I really appreciate your comments and they made me think which was, of course, your intent. While I agree with your summary of the effects of the situation, I disagree with your assertion of the causes. There aren't any invitations. You have to crash the party. That's the only way to ensure only the best make it in.

My other takeaway...Fstoppers editors are the problem! ;-)

William Howell's picture

I agree, more sexy female minorities scantily clad!

Wow I feel diversified.

I like this site, please don't push this crap here. Why antagonize a significant portion of your audience? No virtue signaling here please.

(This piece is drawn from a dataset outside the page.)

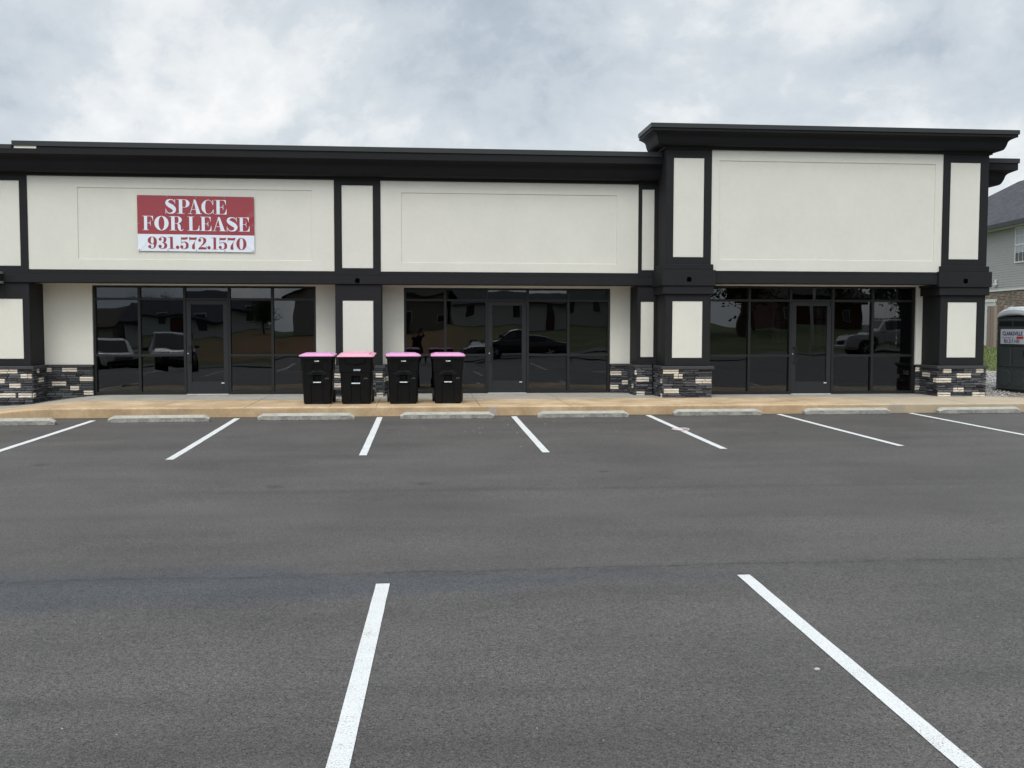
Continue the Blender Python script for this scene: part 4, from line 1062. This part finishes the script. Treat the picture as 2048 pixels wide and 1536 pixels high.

As a non-white photographer, I appreciate this article. And while we're at it, I'd really like to see fewer photos of "exotic" brown people.

Wasim Ahmad's picture

I've often noticed that photography competitions really like their photos of "exotic" brown people - I feel like this can often make us feel like the "other" in American society - I appreciate the thoughtful comment.

Robert Nurse's picture

It's often hard to notice the hungry when one's belly if full. The point being made in article can be wearisome. I get it. But, is the author completely off base? Seems he's struck a nerve.

Darren Abate's picture

I've always seen great diversity in newsrooms and desks I've worked with, but all I have is 25 years' experience in news to pull from; I'm sure the one photo you saw that inspired you to voice this opinion is much more representative of the field as a whole.